Just because the Lord has set us free from the law does not mean that we should then live any which way as a celebration of freedom. We’ve been set free to serve the Lord out of love and not obligation. Living in sin is its own bondage. Anyone who has sinned knows deep within that this is the case. Even what seems harmless and looks like liberty is actually chains.

Few college football coaches have made a point against drugs as effectively as Erk Russell of Georgia Southern College. He arranged for a couple of good ol’ country boys to burst into a routine team meeting and throw a writhing, hissing, six-foot-long rattlesnake onto a table in front of the squad. "Everyone screamed and scattered," Russell recalls. "I told them, ’When cocaine comes into a room, you’re not nearly as apt to leave as when that rattlesnake comes in. But they’ll both kill you!"

Sin is a harsh taskmaster. And when we yield to temptation we find ourselves being dragged deeper and deeper into the dungeon. One sin leads to another and the joy soon departs and is replaced by shame and hopelessness.

The apostle Paul voices that despair in his letter to the church at Rome

Romans 7:23 but I see another law at work in the members of my body, waging war against the law of my mind and making me a prisoner of the law of sin at work within my members. 24What a wretched man I am! Who will rescue me from this body of death? 25Thanks be to God—through Jesus Christ our Lord!

Indulging in sin isn’t freedom, it’s bondage, God’s got a better plan for you freedom, not the freedom to do wrong, but the freedom to do right. You see without what Christ has done, without the Holy Spirit living within us we are bound to sin, but with his strength and help we have the power, the freedom to say no to sin and to live a life that is not only more pleasing to God, but more pleasing to ourselves.

3. Freedom From Fear

Romans 8:14-15 because those who are led by the Spirit of God are sons of God.
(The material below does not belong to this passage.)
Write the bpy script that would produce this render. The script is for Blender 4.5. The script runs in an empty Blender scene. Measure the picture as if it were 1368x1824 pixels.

For you did not receive a spirit that makes you a slave again to fear, but you received the Spirit of sonship, And by him we cry, "Abba, Father."

Fear can be just as much a prison as Legalism or Sin.

Janez Rus was a young shoemaker when he went into hiding at his sister’s farmhouse in June, 1945, fearing punishment of pro-Nazi wartime activity. Janez said he used to cry when he heard happy voices outside, but dared not show himself even at his mother’s funeral. He was found 32 years later after his sister bought a large supply of bread in the nearby village of Zalna. "If I had not been discovered, I would have remained in hiding. So I am happy that this happened," Rus told a reporter. Throughout those years he did nothing. He never left the house, and could only look down at the village in the valley. Today in the Word, October 17, 1993.

Janez story is a sad one because his bondage was self imposed and needless, so too is ours if we allow ourselves to be controlled by fear—fear of death, fear of the future, fear of failure.

Because Jesus has taken the sting out of death, death holds no terror for those who have trusted in Him.

As for your future, God’s word promises that He has a good plan for your life—plans to prosper you and not to harm you, to give you a hope and a future. You can trust your future with him, Jesus said that not even a sparrow falls to the ground without the Father’s knowledge, how much more than is He caring for you?

We needn’t fear failure because Christ has already won the victory:

1 Corinthians 15:56-58 The sting of death is sin, and the power of sin is the law. 57But thanks be to God! He gives us the victory through our Lord Jesus Christ. 58Therefore, my dear brothers, stand firm. Let nothing move you. Always give yourselves fully to the work of the Lord, because you know that your labor in the Lord is not in vain.

Conclusion

Our liberty in Christ is a precious gift, We need to be vigilant and courageous in guarding it, Freedom from Legalism, Freedom for Sin and Freedom from fear.

Peter Marshall, Before the U.S. Senate Lord Jesus, thou who art the way, the truth, and the life; hear us as we pray for the truth that shall make all free. Teach us that liberty is not only to be loved but also to be lived. Liberty is too precious a thing to be buried in books. It costs too much to be hoarded. Help us see that our liberty is not the right to do as we please, but the opportunity to be pleased to do what is right.